Leeds awaits Blunkett's decision on its big double wedding

June 26, 1998

Hitches of getting hitched. To merge or not to merge, that is the question. THES reporters ponder the pitfalls

Leeds has two big mergers in the pipeline, both awaiting the final approval of secretary of state for education David Blunkett, writes Alison Utley.

If the planned marriage of Park Lane and Airedale and Wharfedale College goes ahead, it will create the largest further education institution in West Yorkshire with ,000 students and over 800 full-time equivalent staff.

The merger initiative came from Airedale, which was struggling with a financial crisis on top of a negative funding council inspection. Inspectors gave it the lowest possible 5 rating for governance and management and 4 for quality assurance. The college was also facing a big but undisclosed deficit and its future was in doubt.

Merger was seen as the best hope of saving the college from closure and the corporation wrote to all higher and further education institutions within a 20-mile radius offering marriage. Initially Thomas Danby College took the bait but discussions collapsed as Thomas Danby had its own financial problems. Finally last August, Park Lane stepped up.
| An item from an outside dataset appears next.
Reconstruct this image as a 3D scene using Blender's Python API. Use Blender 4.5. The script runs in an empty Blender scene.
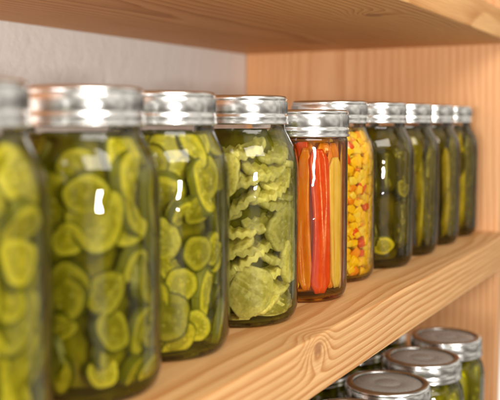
import bpy, bmesh, math, random
from mathutils import Vector, Matrix
scene = bpy.context.scene
COL = scene.collection
TAU = 2*math.pi
CAM = Vector((0, 0, .159))

# ------------------------------------------------------------ node helpers
class NT:
    def __init__(s, name):
        s.mat = bpy.data.materials.new(name); s.mat.use_nodes = True
        s.t = s.mat.node_tree; s.t.nodes.clear()
        s.out = s.t.nodes.new('ShaderNodeOutputMaterial')
    def n(s, typ, ins=None, **kw):
        nd = s.t.nodes.new(typ)
        for k, v in kw.items(): setattr(nd, k, v)
        for k, v in (ins or {}).items(): s.put(nd.inputs[k], v)
        return nd
    def put(s, sock, v):
        if isinstance(v, bpy.types.NodeSocket): s.t.links.new(v, sock)
        else:
            if sock.type == 'RGBA' and len(v) == 3: v = (*v, 1)
            sock.default_value = v
    def m(s, op, a, b=0.0, c=None, clamp=False):
        nd = s.t.nodes.new('ShaderNodeMath'); nd.operation = op; nd.use_clamp = clamp
        s.put(nd.inputs[0], a); s.put(nd.inputs[1], b)
        if c is not None: s.put(nd.inputs[2], c)
        return nd.outputs[0]
    def vm(s, op, a, b=(0, 0, 0)):
        nd = s.t.nodes.new('ShaderNodeVectorMath'); nd.operation = op
        s.put(nd.inputs[0], a); s.put(nd.inputs[1], b)
        return nd.outputs['Value'] if op in ('LENGTH', 'DOT_PRODUCT', 'DISTANCE') else nd.outputs[0]
    def noise(s, vec, scale, detail=2, rough=.5, dist=0):
        return s.n('ShaderNodeTexNoise', {'Vector': vec, 'Scale': scale, 'Detail': detail, 'Roughness': rough, 'Distortion': dist}).outputs[0]
    def mix(s, f, a, b, blend='MIX'):
        nd = s.t.nodes.new('ShaderNodeMix'); nd.data_type = 'RGBA'; nd.blend_type = blend
        s.put(nd.inputs[0], f); s.put(nd.inputs[6], a); s.put(nd.inputs[7], b)
        return nd.outputs[2]
    def ramp(s, f, stops):
        nd = s.t.nodes.new('ShaderNodeValToRGB'); cr = nd.color_ramp
        while len(cr.elements) < len(stops): cr.elements.new(.5)
        for e, (p, c) in zip(cr.elements, stops):
            e.position = p; e.color = (*c, 1) if len(c) == 3 else c
        s.put(nd.inputs[0], f); return nd.outputs[0]
    def step(s, v, a, b):
        nd = s.t.nodes.new('ShaderNodeMapRange'); nd.interpolation_type = 'SMOOTHSTEP'
        s.put(nd.inputs[0], v); nd.inputs[1].default_value = a; nd.inputs[2].default_value = b
        return nd.outputs[0]
    def surf(s, sock): s.t.links.new(sock, s.out.inputs[0])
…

Both colleges claim the merger will improve provision in the area.

Leeds Metropolitan University is also waiting for the go-ahead from the secretary of state for its merger with Harrogate College.

The university had considered merging with Airedale, too, but talks collapsed when it emerged the institutions' strategies were incompatible.

Vice-chancellor Leslie Wagner says his mission is to create a university of applied education. When Harrogate approached him about a merger therefore, the scene was already set.

The two institutions are expected to become one in August and higher education provision should be strengthened across a 750-square mile area across North Yorkshire.

Lecturers' unions have expressed concerns about mergers across the HE/FE divide since pay and working conditions in the college sector tend to be weaker. The university has stressed that no job losses are anticipated.